Days after another major flood in Kerala, Madhav Gadgil head of the Western Ghats Ecology Expert Panel (WGEEP) of 2010, popularly known as the Gadgil Commission slammed Kerala government for sanctioning permission to quarries in environmentally sensitive areas. Though Gadgil report was criticized as biased against development the recent floods in Kerala were as predicted by the report.
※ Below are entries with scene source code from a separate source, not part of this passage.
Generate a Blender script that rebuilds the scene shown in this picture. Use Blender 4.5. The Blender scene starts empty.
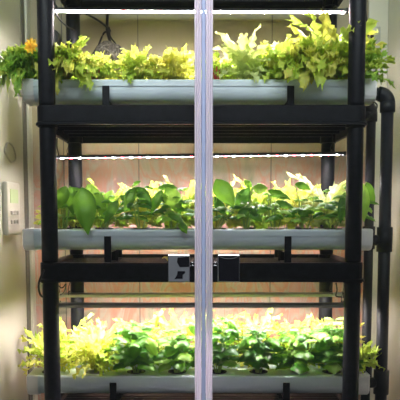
import bpy, bmesh, math, random
from mathutils import Vector
PI = math.pi
C = bpy.context.scene.collection

# ------------------------------------------------------------------ camera model
F = 664.0; TH = math.atan(F/7960); CX, CY, CZ = 201.5, 273.0, 1.30
def at(x, y, Y):
    """point at depth Y seen at photo position (x, y)"""
    dx = x-CX; u = -(y-CY)
    wy = F*math.cos(TH)+u*math.sin(TH); wz = -F*math.sin(TH)+u*math.cos(TH)
    return Vector((dx*Y/wy, Y, CZ+wz*Y/wy))
cam = bpy.data.cameras.new('camera'); co = bpy.data.objects.new('camera', cam); C.objects.link(co)
cam.sensor_width = 36; cam.sensor_fit = 'HORIZONTAL'; cam.lens = 36*F/400
cam.shift_x = -(CX-200)/400; cam.shift_y = (CY-200)/400
cam.clip_start = 0.05
co.location = (0, 0, CZ); co.rotation_euler = (PI/2-TH, 0, 0)
bpy.context.scene.camera = co

# ------------------------------------------------------------------ materials
def new_mat(name):
    m = bpy.data.materials.new(name); m.use_nodes = True
    nt = m.node_tree; nt.nodes.clear()
    out = nt.nodes.new('ShaderNodeOutputMaterial')
    return m, nt, out
def pbr(name, col, rough=.5, metal=0, spec=.5, var=0, scale=20, bump=0, trans=0):
    m, nt, out = new_mat(name)
    b = nt.nodes.new('ShaderNodeBsdfPrincipled')
    b.inputs['Base Color'].default_value = (*col, 1)
    b.inputs['Roughness'].default_value = rough
    b.inputs['Metallic'].default_value = metal
    b.inputs['Specular IOR Level'].default_value = spec
    if var or bump:
        tc = nt.nodes.new('ShaderNodeTexCoord'); n = nt.nodes.new('ShaderNodeTexNoise')
        n.inputs['Scale'].default_value = scale; n.inputs['Detail'].default_value = 4
        nt.links.new(tc.outputs['Object'], n.inputs['Vector'])
        if var:
            r = nt.nodes.new('ShaderNodeValToRGB')
            r.color_ramp.elements[0].position = .3; r.color_ramp.elements[1].position = .7
            r.color_ramp.elements[0].color = (*[c*(1-var) for c in col], 1)
            r.color_ramp.elements[1].color = (*[min(1, c*(1+var)) for c in col], 1)
            nt.links.new(n.outputs['Fac'], r.inputs['Fac']); nt.links.new(r.outputs['Color'], b.inputs['Base Color'])
        if bump:
            bp = nt.nodes.new('ShaderNodeBump'); bp.inputs['Strength'].default_value = bump; bp.inputs['Distance'].default_value = .002
            nt.links.new(n.outputs['Fac'], bp.inputs['Height']); nt.links.new(bp.outputs['Normal'], b.inputs['Normal'])
    nt.links.new(b.outputs[0], out.inputs['Surface'])
    return m
def leaf_mat(name, c1, c2, tcol, scale=35, rough=.42, tfac=.45, spec=.35, coat=None):
    m, nt, out = new_mat(name)
    tc = nt.nodes.new('ShaderNodeTexCoord'); n = nt.nodes.new('ShaderNodeTexNoise')
    n.inputs['Scale'].default_value = scale; n.inputs['Detail'].default_value = 3
    nt.links.new(tc.outputs['Object'], n.inputs['Vector'])
    r = nt.nodes.new('ShaderNodeValToRGB')
    r.color_ramp.elements[0].position = .35; r.color_ramp.elements[1].position = .65
    r.color_ramp.elements[0].color = (*c1, 1); r.color_ramp.elements[1].color = (*c2, 1)
    nt.links.new(n.outputs['Fac'], r.inputs['Fac'])
    b = nt.nodes.new('ShaderNodeBsdfPrincipled')
    b.inputs['Roughness'].default_value = rough; b.inputs['Specular IOR Level'].default_value = spec
    nt.links.new(r.outputs['Color'], b.inputs['Base Color'])
    t = nt.nodes.new('ShaderNodeBsdfTranslucent')
    mx = nt.nodes.new('ShaderNodeMix'); mx.data_type = 'RGBA'; mx.blend_type = 'MULTIPLY'; mx.inputs[0].default_value = 1
    sc = nt.nodes.new('ShaderNodeMix'); sc.data_type = 'RGBA'; sc.inputs[0].default_value = .7
    nt.links.new(r.outputs['Color'], sc.inputs[6]); sc.inputs[7].default_value = (*tcol, 1)
    nt.links.new(sc.outputs[2], t.inputs['Color'])
    ms = nt.nodes.new('ShaderNodeMixShader'); ms.inputs[0].default_value = tfac
    nt.links.new(b.outputs[0], ms.inputs[1]); nt.links.new(t.outputs[0], ms.inputs[2])
    nt.links.new(ms.outputs[0], out.inputs['Surface'])
    return m
def glass_mat(name, tint=(.96, .975, .965), rough=.0, ior=1.5):
    m, nt, out = new_mat(name)
    tr = nt.nodes.new('ShaderNodeBsdfTransparent'); tr.inputs[0].default_value = (*tint, 1)
    g = nt.nodes.new('ShaderNodeBsdfGlossy'); g.inputs['Roughness'].default_value = rough
    fr = nt.nodes.new('ShaderNodeFresnel'); fr.inputs['IOR'].default_value = ior
    ms = nt.nodes.new('ShaderNodeMixShader')
    nt.links.new(fr.outputs[0], ms.inputs[0]); nt.links.new(tr.outputs[0], ms.inputs[1]); nt.links.new(g.outputs[0], ms.inputs[2])
    nt.links.new(ms.outputs[0], out.inputs['Surface'])
    return m
def emit(name, col, s):
    m, nt, out = new_mat(name)
    e = nt.nodes.new('ShaderNodeEmission'); e.inputs[0].default_value = (*col, 1); e.inputs[1].default_value = s
    nt.links.new(e.outputs[0], out.inputs['Surface']); return m

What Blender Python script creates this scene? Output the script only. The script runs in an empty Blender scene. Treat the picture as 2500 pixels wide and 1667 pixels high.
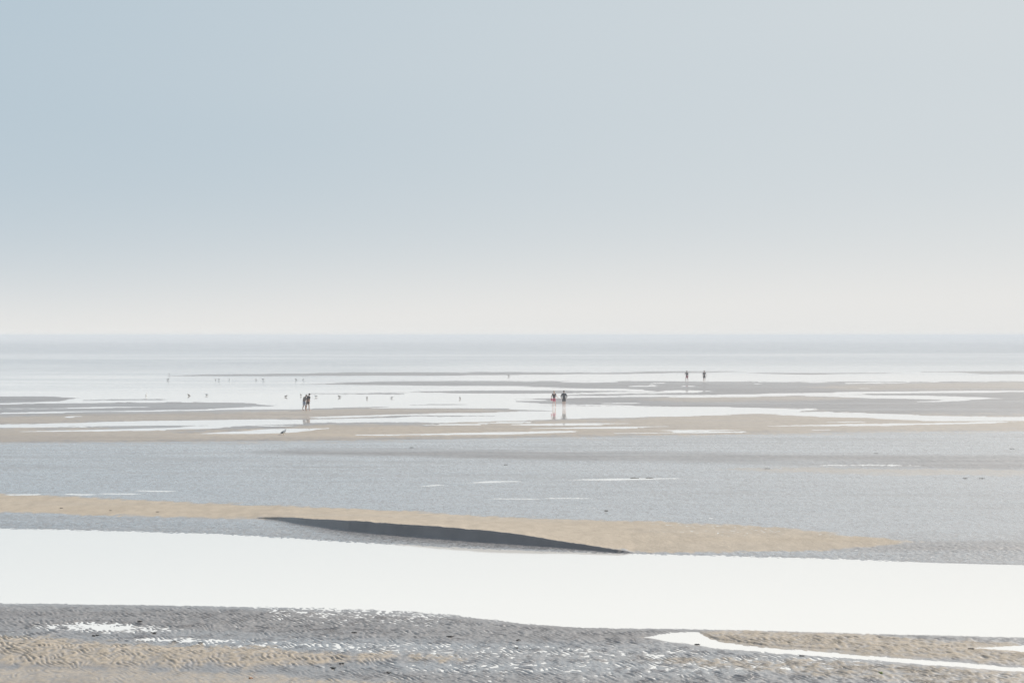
import bpy, bmesh, math, random
import numpy as np
from mathutils import Vector, Matrix

S = bpy.context.scene
C = S.collection
R = math.radians

# ------------------------------------------------------------------ camera, sky, sun, exposure
CAM_H = 7.2
F = 4861.0            # focal length in pixels of the 2500 px wide photograph
CX, HORIZON = 1250.0, 818.5

cd = bpy.data.cameras.new('camera')
cam = bpy.data.objects.new('camera', cd); C.objects.link(cam)
cd.sensor_width = 36.0; cd.lens = 36.0 * F / 2500.0
cd.clip_start = 0.5; cd.clip_end = 60000
cam.location = (0, 0, CAM_H)
cam.rotation_euler = (R(90) - math.atan((833.5 - HORIZON) / F), 0, 0)
S.camera = cam

SUN_AZ, SUN_EL = 42.0, 33.0       # degrees to the right of the view direction, above the horizon
sd = (math.sin(R(SUN_AZ)) * math.cos(R(SUN_EL)), math.cos(R(SUN_AZ)) * math.cos(R(SUN_EL)), math.sin(R(SUN_EL)))
sl = bpy.data.lights.new('sun', 'SUN'); sun = bpy.data.objects.new('sun', sl); C.objects.link(sun)
sl.energy = 5.0; sl.angle = R(0.6); sl.color = (1.0, 0.95, 0.88)
sun.rotation_euler = Vector(sd).to_track_quat('Z', 'Y').to_euler()

w = bpy.data.worlds.new('World'); S.world = w; w.use_nodes = True
nt = w.node_tree; N = nt.nodes; L = nt.links
N.clear()
def node(t, **k):
    n = N.new(t)
    for a, b in k.items(): setattr(n, a, b)
    return n
def math_n(op, a, b=None, c=None, clamp=False):
    n = node('ShaderNodeMath', operation=op, use_clamp=clamp)
    for i, v in enumerate((a, b, c)):
        if v is None: continue
        if isinstance(v, (int, float)): n.inputs[i].default_value = v
        else: L.new(v, n.inputs[i])
    return n.outputs[0]
def mix_rgb(f, a, b):
    n = node('ShaderNodeMix', data_type='RGBA')
    for i, v in ((0, f), (6, a), (7, b)):
        if isinstance(v, (int, float)): n.inputs[i].default_value = v
        elif isinstance(v, tuple): n.inputs[i].default_value = (*v, 1)
        else: L.new(v, n.inputs[i])
    return n.outputs[2]
tc = node('ShaderNodeTexCoord')
nrm = node('ShaderNodeVectorMath', operation='NORMALIZE'); L.new(tc.outputs['Generated'], nrm.inputs[0])
sep = node('ShaderNodeSeparateXYZ'); L.new(nrm.outputs[0], sep.inputs[0])
z = math_n('MAXIMUM', sep.outputs[2], 0.0)
dot = node('ShaderNodeVectorMath', operation='DOT_PRODUCT')
L.new(nrm.outputs[0], dot.inputs[0]); dot.inputs[1].default_value = (math.sin(R(SUN_AZ)), math.cos(R(SUN_AZ)), 0)
# nearness to the sun's quarter of the sky (thin haze brightens it)
mr = node('ShaderNodeMapRange', interpolation_type='SMOOTHSTEP'); L.new(dot.outputs['Value'], mr.inputs[0])
mr.inputs[1].default_value = 0.50; mr.inputs[2].default_value = 0.95
nz = node('ShaderNodeTexNoise'); nz.inputs['Scale'].default_value = 2.2; nz.inputs['Detail'].default_value = 1.5
mp = node('ShaderNodeMapping'); mp.inputs['Scale'].default_value = (1, 1, 5); L.new(nrm.outputs[0], mp.inputs[0]); L.new(mp.outputs[0], nz.inputs['Vector'])
cloudy = math_n('SUBTRACT', nz.outputs[0], 0.5)
g = math_n('ADD', mr.outputs[0], math_n('MULTIPLY', cloudy, 0.42), clamp=True)
side = mix_rgb(g, (0.475, 0.575, 0.650), (0.640, 0.690, 0.718))
sky = node('ShaderNodeTexSky', sky_type='NISHITA'); sky.sun_disc = False
sky.sun_elevation = R(SUN_EL); sky.sun_rotation = R(SUN_AZ); sky.dust_density = 3.0; sky.air_density = 1.2
skyb = node('ShaderNodeVectorMath', operation='SCALE'); L.new(sky.outputs[0], skyb.inputs[0]); skyb.inputs['Scale'].default_value = 0.10
up = node('ShaderNodeMapRange', interpolation_type='SMOOTHSTEP'); L.new(z, up.inputs[0])
up.inputs[1].default_value = 0.14; up.inputs[2].default_value = 0.9; up.inputs[4].default_value = 0.75
high = mix_rgb(up.outputs[0], side, skyb.outputs[0])
zz = math_n('ADD', z, math_n('MULTIPLY', g, -0.018))
lowf = math_n('EXPONENT', math_n('MULTIPLY', math_n('POWER', math_n('DIVIDE', math_n('MAXIMUM', zz, 0.0), 0.040), 1.5), -1.0))
final = mix_rgb(lowf, high, (0.800, 0.797, 0.780))
bg = node('ShaderNodeBackground'); L.new(final, bg.inputs[0]); bg.inputs[1].default_value = 0.80
wo = node('ShaderNodeOutputWorld'); L.new(bg.outputs[0], wo.inputs[0])

S.view_settings.view_transform = 'Standard'; S.view_settings.look = 'None'
S.view_settings.exposure = 0.32; S.view_settings.gamma = 1.0; S.view_settings.use_curve_mapping = False
S.cycles.use_denoising = True
S.cycles.max_bounces = 6; S.cycles.volume_bounces = 1

# ------------------------------------------------------------------ helpers
def at(u, v, zz=0.0):
    """point on the ground (height zz) that the photograph shows at pixel u, v"""
    y = F * (CAM_H - zz) / (v - HORIZON)
    return Vector(((u - CX) / F * y, y, zz))

def hash2(ix, iy, seed):
    h = (ix.astype(np.int64) * 374761393 + iy.astype(np.int64) * 668265263 + seed * 144269504) & 0xFFFFFFFF
    h = ((h ^ (h >> 13)) * 1274126177) & 0xFFFFFFFF
    h = ((h ^ (h >> 15)) * 2246822519) & 0xFFFFFFFF
    return ((h ^ (h >> 16)) & 0xFFFFFF) / float(0xFFFFFF) * 2 - 1
def vnoise(x, y, seed=0):
    x0 = np.floor(x); y0 = np.floor(y); fx = x - x0; fy = y - y0
    fx = fx * fx * fx * (fx * (fx * 6 - 15) + 10); fy = fy * fy * fy * (fy * (fy * 6 - 15) + 10)
    a = hash2(x0, y0, seed); b = hash2(x0 + 1, y0, seed); c = hash2(x0, y0 + 1, seed); d = hash2(x0 + 1, y0 + 1, seed)
    return (a + (b - a) * fx) * (1 - fy) + (c + (d - c) * fx) * fy
def fbm(x, y, seed=0, o=3):
    t = 0; a = 1.0; n = 0
    for i in range(o):
        t = t + a * vnoise(x * 2 ** i + 17.3 * i, y * 2 ** i - 9.1 * i, seed + i * 7); n += a; a *= 0.5
    return t / n
def sstep(a, b, x):
    t = np.clip((x - a) / (b - a), 0.0, 1.0); return t * t * (3 - 2 * t)

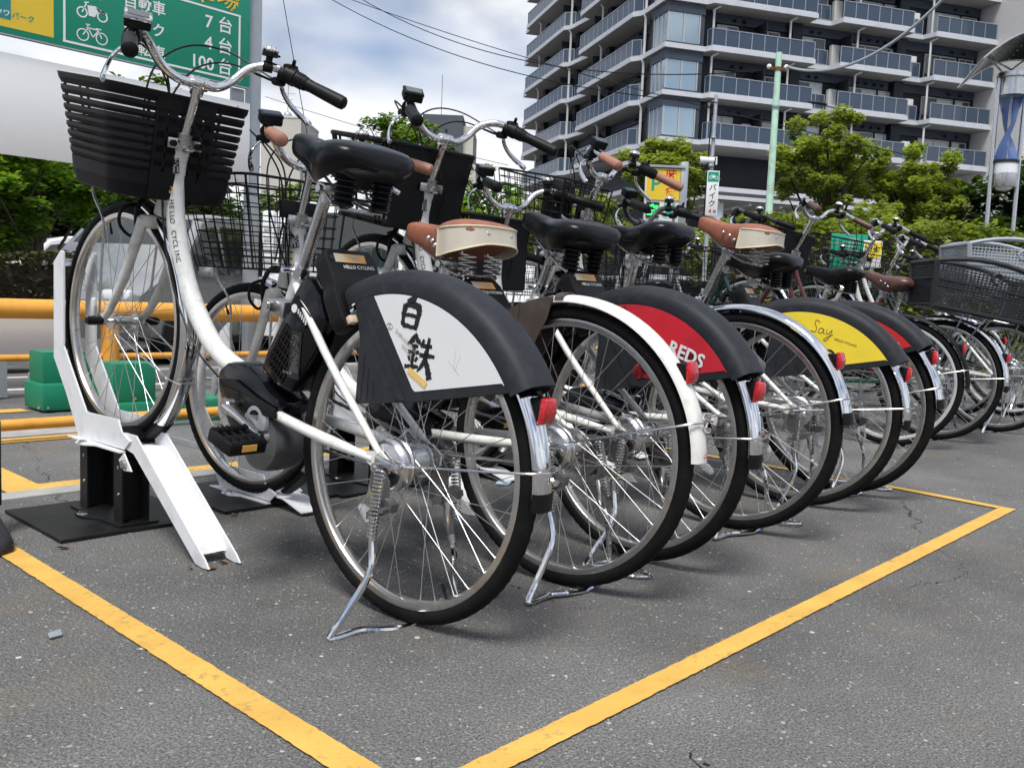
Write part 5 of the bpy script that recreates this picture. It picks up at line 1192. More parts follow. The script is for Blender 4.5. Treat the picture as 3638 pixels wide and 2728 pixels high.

However, the report was neglected by the governments in Kerala.
Though recognized as legal, these quarries were allowed to run despite running the risk of landslides; 10 out of the 11 pockets which witnessed major landslides, and where 91 quarries operated, were classified as ecologically sensitive zones and asked to be banned from mining and quarrying by the Western Ghats Ecology Expert Panel in a report presented to the government in 2011. Kerala has a total 5,924 quarries, an average of six quarries per panchayat, of which 3,332 are in the ecologically sensitive zones identified by Gadgil.
When the Gadgil report was blamed as biased against development, the government constituted another committee, the high-level working group or the Kasturirangan committee, which reflected the same opinion and recommended a reduced zone of protection. But even by the Kasturirangan committee report, five out of these 11 landslide areas should have been banned from mining and quarrying. Wherever landslides happened, there were granite quarries on the other side of the hill, say experts.
Ecologists warn that if the destruction goes on unchecked, future floods could bring even bigger disasters in the Western Ghats which is considered as India’s monsoon gateway.